O próprio período militar foi marcado pela oscilação entre o programa do atraso e da rendição às imposições do imperialismo, e a busca de autonomia para o país, mesmo que muito limitada. A luta contra a ditadura impôs severas derrotas políticas contra as forças do atraso. O resultado da campanha das diretas-já, de 1984, levou à implosão da ditadura e sua derrota no Colégio Eleitoral; as conquistas sociais, econômicas e políticas da Constituição de 1988 foram outras derrotas contra aquelas forças que, entretanto, voltaram a controlar a presidência da República e a impor seu programa anti-nacional, anti-democrático e anti-popular sob Collor de Mello. Cujo governo não chegou ao fim, como se sabe: o presidente neoliberal foi varrido de Brasília pelo Fora Collor, em 1992, levando à lona, com ele, os oligarcas campeões da entrega do país aos interesses do imperialismo. Ao se aliarem ao PFL e às forças dos grotões, Fernando Henrique Cardoso e o PSDB tiraram a oligarquia daquela enrascada, levando-a outra vez ao comando do governo e do Estado brasileiro, onde fizeram o estrago que compõe a herança nefasta que FHC deixa a seu sucessor.

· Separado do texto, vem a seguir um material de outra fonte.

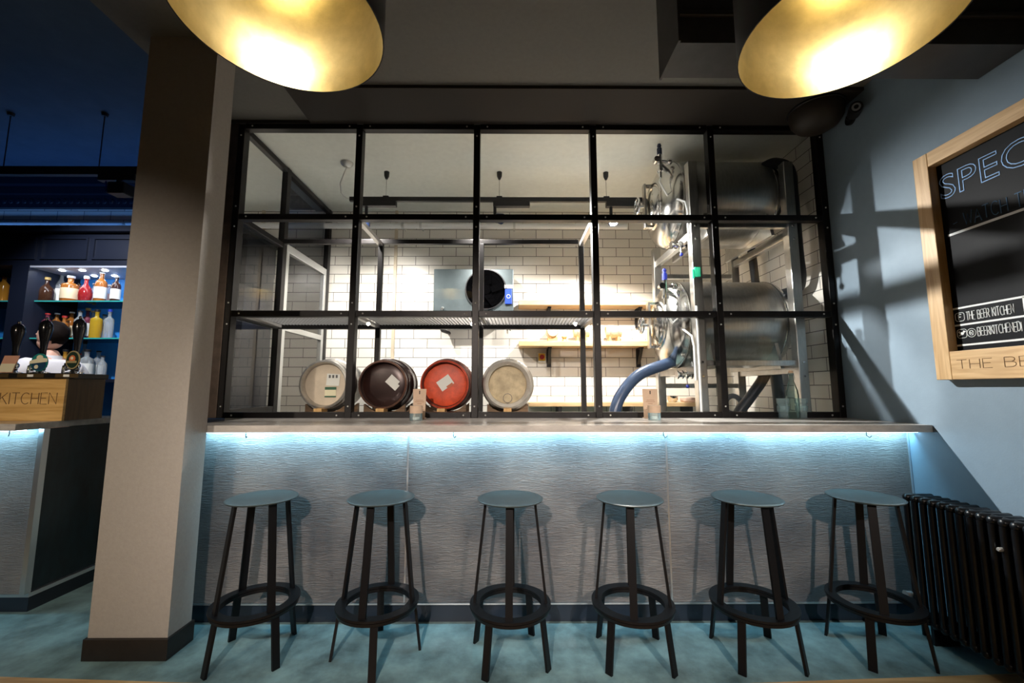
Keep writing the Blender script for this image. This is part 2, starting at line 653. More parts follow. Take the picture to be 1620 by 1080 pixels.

A previsível vitória de Lula e das forças progressistas, democráticas e avançadas da Frente Lula Presidente será mais um capítulo nesse combate entre o atraso e o progresso social. A eleição de Lula e a derrota das forças políticas e sociais que prevaleceram durante a ditadura militar e os governos de Collor e de FHC representam, para os trabalhadores e o povo brasileiro, o fim da transição para a democracia. E a abertura de uma possibilidade concreta de realização das mudanças que, colocando o país num novo rumo, levem de fato à modernização que a sociedade brasileira precisa e reclama: a superação de suas anacrônicas estruturas sociais, econômicas e políticas.